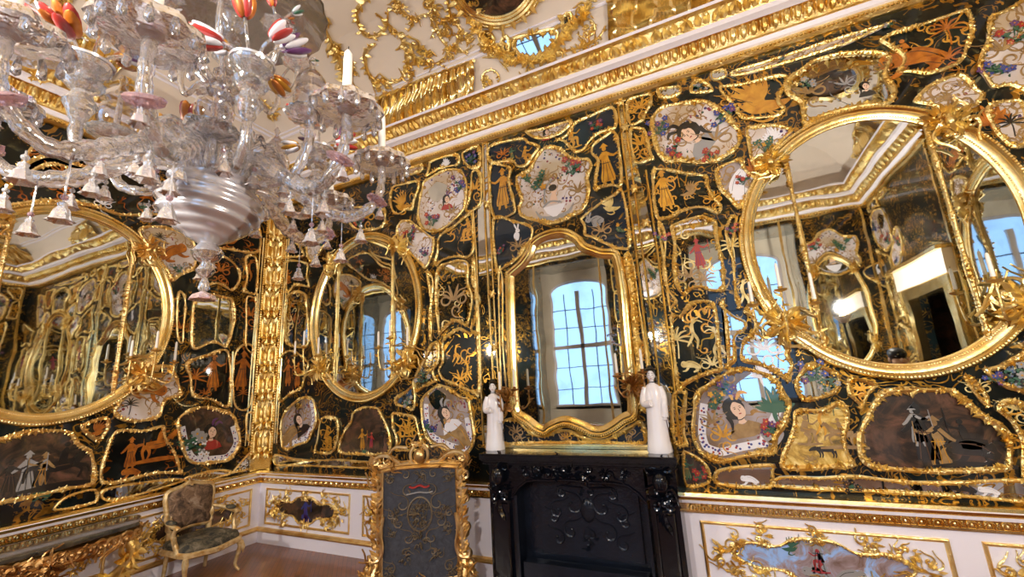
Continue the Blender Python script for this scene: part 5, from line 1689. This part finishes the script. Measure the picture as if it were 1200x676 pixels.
def valance(cv, top, bottom, label, pleats, amp=.03, mt=None, fringe=True):
    T = spline(cps(cv, top), False, .03); Bt = spline(cps(cv, bottom), False, .03)
    n, k = 90, 14
    t = thing('gilded_drapery', label, 'stucco ornament', cv.p(*T[len(T) // 2], 0))
    vs, fs = [], []
    for i in range(n + 1):
        f = i / n
        a = np.asarray(T[min(int(f * (len(T) - 1)), len(T) - 1)]); b = np.asarray(Bt[min(int(f * (len(Bt) - 1)), len(Bt) - 1)])
        for j in range(k + 1):
            g = j / k
            q = a * (1 - g) + b * g
            h = .03 + .05 * math.sin(PI * g) + amp * (math.sin(2 * PI * pleats * f) * (1 - .55 * g)) + (.02 * math.sin(9 * g + 7 * f))
            vs.append(cv.p(q[0], q[1], max(.008, h)))
    for i in range(n):
        for j in range(k): fs.append([i * (k + 1) + j, (i + 1) * (k + 1) + j, (i + 1) * (k + 1) + j + 1, i * (k + 1) + j + 1])
    m = M(); m.add(vs, fs); m.build('cloth', mt or GOLDS, t, ang=2.5)
    m = M()
    for i in range(0, n):
        p = np.array(vs[i * (k + 1) + k]); m.ell(p - np.array([0, 0, .008]), (.012, .012, .02), 5, 4)
    m.tube([np.array(vs[i * (k + 1) + k]) for i in range(n + 1)], .012, 5)
    m.tube([np.array(vs[i * (k + 1)]) for i in range(n + 1)], .016, 5)
    m.build('fringe', GOLD, t)
    return t


valance(CB, '433,117 470,103 510,87 540,76 557,70', '412,160 440,162 465,152 490,142 515,134 540,130 558,112', 'long pleated gilded drapery hanging in the cove left of the ceiling mirror', 15, .034)
valance(CB, '712,0 740,-8 780,-16 820,-22 850,-26', '714,50 738,53 765,51 790,46 812,34 838,10', 'broad gilded lambrequin hanging over the cornice right of the ceiling mirror', 3, .02)
valance(CL, '62,22 90,35 120,52 150,70', '40,82 65,88 88,96 105,100 122,96', 'gilded drapery in the cove over the left wall, behind the chandelier', 4, .02)

# ceiling mirror
t = thing('ceiling_mirror', 'scalloped gilt ceiling mirror with dark round painting, in the cove above the chimney bay', 'mirror', CB.p(*CB.px(600, 30), 0))
c = CB.px(592, -22); e1 = CB.px(592, 26); e2 = CB.px(652, -10)
ru, rs = .40, .36
c = (CB.px(592, 0)[0], CB.px(592, 25)[1] + rs)
circ = [np.array([c[0] + ru * math.cos(a), c[1] + rs * math.sin(a)]) for a in np.linspace(0, 2 * PI, 49)[:-1]]
flip_b(CB, [q for q in inset(circ, .06)], 'round_painting', SCENEM, .01, .03, t)
m = M()
for i, d, r_ in ((0, .04, .028), (.035, .055, .02), (.06, .05, .016), (-.035, .03, .022)):
    m.tube([CB.p(q[0], q[1], d) for q in inset(circ, i)], r_, 6, closed=True)
m.build('moulded_ring', GOLDS, t)
m = M()
for q in circ[::2]:
    nn = CB.nrm(*q); m.leaf(CB.p(q[0], q[1], .05), (CB.p(q[0] + .01 * (q[0] - c[0]), q[1] + .01 * (q[1] - c[1]), .05) - CB.p(q[0], q[1], .05)) / .004, nn, .1, .06, .4)
m.build('leaf_border', GOLD, t)
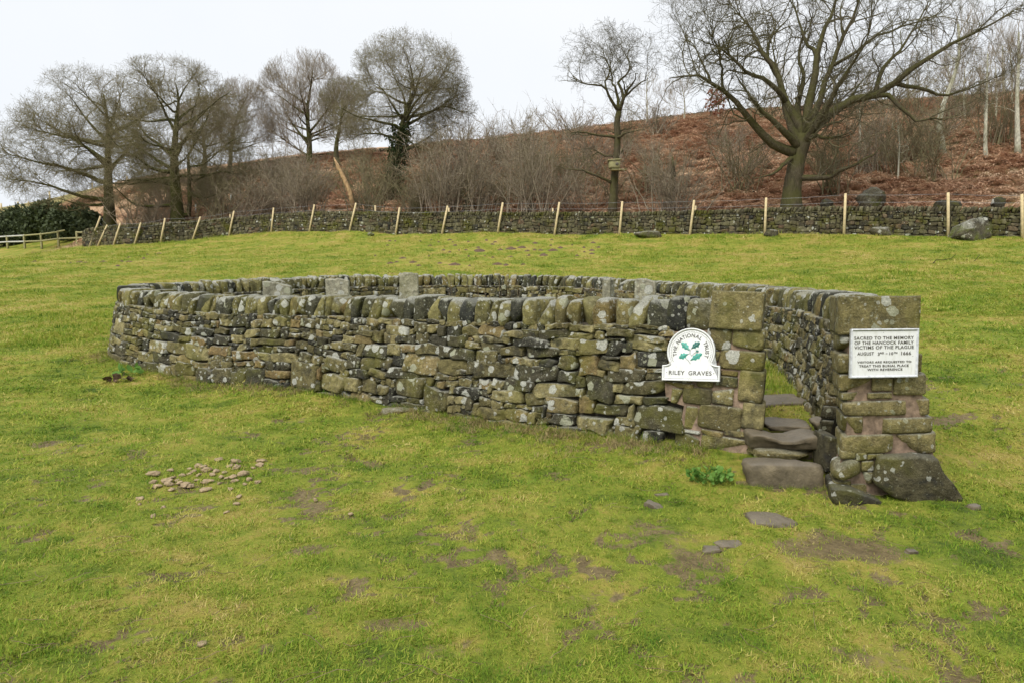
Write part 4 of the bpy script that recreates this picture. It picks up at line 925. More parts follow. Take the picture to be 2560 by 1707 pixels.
def rail(a, b, mat):
    d = b - a; L_ = np.linalg.norm(d[:2]); V, Q = rock((L_, .05, .12), 9, k=16, n=2, amp=0); V[:, 2] += V[:, 0] / L_ * d[2]; V = rot_z(V, math.atan2(d[1], d[0])) + (a + b) / 2 - np.array([0, .09, 0]); centered('rail', V, Q, None, None, mat, rf)
for i in range(len(RP) - 1):
    for f in (.93, .55):
        if i == 4 and f > .9: continue
        a = RP[i][0] * (1 - f) + RP[i][1] * f; b = RP[i + 1][0] * (1 - f) + RP[i + 1][1] * f; rail(a, b, M_RAILW if i < 2 else M_RAIL)
f = .95; a = RP[4][0] * (1 - f) + RP[4][1] * f; b = a + (RP[5][1] - RP[4][1]) * .38 + np.array([0, 0, .12]); rail(a, b, M_RAIL)
# pale posts of the distant fence on the stubble crest
for i, (u, tv, bv) in enumerate([(4, 510, 530), (46, 509, 524), (72, 512, 522), (126, 498, 521), (232, 473, 488), (319, 466, 476)]):
    y = 78.; b = unproj(u, bv, y); g = g1(b[0], y); t = g + (bv - tv) / 1707 * y; V, Q, T = tube(np.array([[b[0], y, g - .2], [b[0], y, (g + t) / 2], [b[0], y, t]]), .09, 6); o = add('crest_post', mesh_np('crest_post', V, Q, T), M_POST)
    tag(o, 'distant pale post on the far left crest, %s from the left' % ORD[i], 'post', 'posts on the far crest')

# ------------------------------------------------------------------ trees: limbs traced from the photo, crowns grown towards points spread through their volume
def resample(L, m):
    L = np.asarray(L, float)
    if len(L) > 2: L = spline(L, 6)
    d = np.concatenate([[0], np.cumsum(np.linalg.norm(np.diff(L, axis=0), axis=1))]); s = np.linspace(0, d[-1], m)
    return np.stack([np.interp(s, d, L[:, i]) for i in range(3)], 1), d[-1]
def unit(v): return v / (np.linalg.norm(v, axis=-1, keepdims=True) + 1e-9)
def inside(P, env):
    ok = np.zeros(P.shape[:-1], bool)
    for c, rad in env: ok |= ((((P - c) / rad) ** 2).sum(-1) < 1)
    return ok
def spawn(Pp, Rp, Lp, gap, tmin, r, ang, length, env, up, outw, wander, m, rk, ctr, rmax=9., nmax=None, lmin=.3):
    """side branches along parent branches: Pp (N,mp,3), Rp (N,mp), Lp (N,)"""
    N, mp = Pp.shape[:2]; cnt = np.maximum(1, r.poisson(np.maximum(Lp * (1 - tmin) / gap, .3))); pid = np.repeat(np.arange(N), cnt); t = tmin + (1 - tmin) * r.uniform(size=len(pid)) ** .8
    # one continuing shoot at each tip
    pid = np.concatenate([pid, np.arange(N)]); t = np.concatenate([t, np.full(N, .999)])
    f = t * (mp - 1); i = np.minimum(f.astype(int), mp - 2); w = (f - i)[:, None]; base = Pp[pid, i] * (1 - w) + Pp[pid, i + 1] * w; tan = unit(Pp[pid, i + 1] - Pp[pid, i]); rb = Rp[pid, i] * (1 - w[:, 0]) + Rp[pid, i + 1] * w[:, 0]
    perp = unit(np.cross(tan, r.normal(size=tan.shape))); a = r.normal(ang, .2, len(pid)); a[-N:] *= .35
    o = unit(base - ctr); d = unit(np.cos(a)[:, None] * tan + np.sin(a)[:, None] * perp + outw * o + np.array([0, 0, up]))
    L = r.uniform(.55, 1.15, len(pid)) * length * (1.1 - .35 * t)
    for fr in (1., .8, .6, .42, .28):       # shorten until the tip stays in the crown
        bad = ~inside(base + d * L[:, None] * .95, env); L = np.where(bad & (L > length * lmin), np.minimum(L, length * 1.1 * fr), L)
    out = inside(base + d * L[:, None] * .9, env) | (r.uniform(size=len(pid)) < .25); base, d, L, rb, o = base[out], d[out], L[out], rb[out], o[out]
    if nmax and len(L) > nmax: k = r.choice(len(L), nmax, False); base, d, L, rb, o = base[k], d[k], L[k], rb[k], o[k]
    C = np.zeros((len(L), m, 3)); C[:, 0] = base; cur = d.copy(); seg = (L / (m - 1))[:, None]; wn_ = r.normal(size=cur.shape) * wander
    for k in range(1, m):
        wn_ = .35 * wn_ + r.normal(size=cur.shape) * wander; cur = unit(cur + wn_ + o * outw * .25 + np.array([0, 0, up * .45])); C[:, k] = C[:, k - 1] + cur * seg
    r0 = np.minimum(np.minimum(rb * .75, rmax), L * rk + .003); Rr = r0[:, None] * np.linspace(1, .38, m)[None]
    return C, Rr, L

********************

Requirements: Repeat word for word the stretch of lines from the one with "Write part 4" down to the one with "tag(o, 'distant pale", both included.

The reply:
Write part 4 of the bpy script that recreates this picture. It picks up at line 925. More parts follow. Take the picture to be 2560 by 1707 pixels.
def rail(a, b, mat):
    d = b - a; L_ = np.linalg.norm(d[:2]); V, Q = rock((L_, .05, .12), 9, k=16, n=2, amp=0); V[:, 2] += V[:, 0] / L_ * d[2]; V = rot_z(V, math.atan2(d[1], d[0])) + (a + b) / 2 - np.array([0, .09, 0]); centered('rail', V, Q, None, None, mat, rf)
for i in range(len(RP) - 1):
    for f in (.93, .55):
        if i == 4 and f > .9: continue
        a = RP[i][0] * (1 - f) + RP[i][1] * f; b = RP[i + 1][0] * (1 - f) + RP[i + 1][1] * f; rail(a, b, M_RAILW if i < 2 else M_RAIL)
f = .95; a = RP[4][0] * (1 - f) + RP[4][1] * f; b = a + (RP[5][1] - RP[4][1]) * .38 + np.array([0, 0, .12]); rail(a, b, M_RAIL)
# pale posts of the distant fence on the stubble crest
for i, (u, tv, bv) in enumerate([(4, 510, 530), (46, 509, 524), (72, 512, 522), (126, 498, 521), (232, 473, 488), (319, 466, 476)]):
    y = 78.; b = unproj(u, bv, y); g = g1(b[0], y); t = g + (bv - tv) / 1707 * y; V, Q, T = tube(np.array([[b[0], y, g - .2], [b[0], y, (g + t) / 2], [b[0], y, t]]), .09, 6); o = add('crest_post', mesh_np('crest_post', V, Q, T), M_POST)
    tag(o, 'distant pale post on the far left crest, %s from the left' % ORD[i], 'post', 'posts on the far crest')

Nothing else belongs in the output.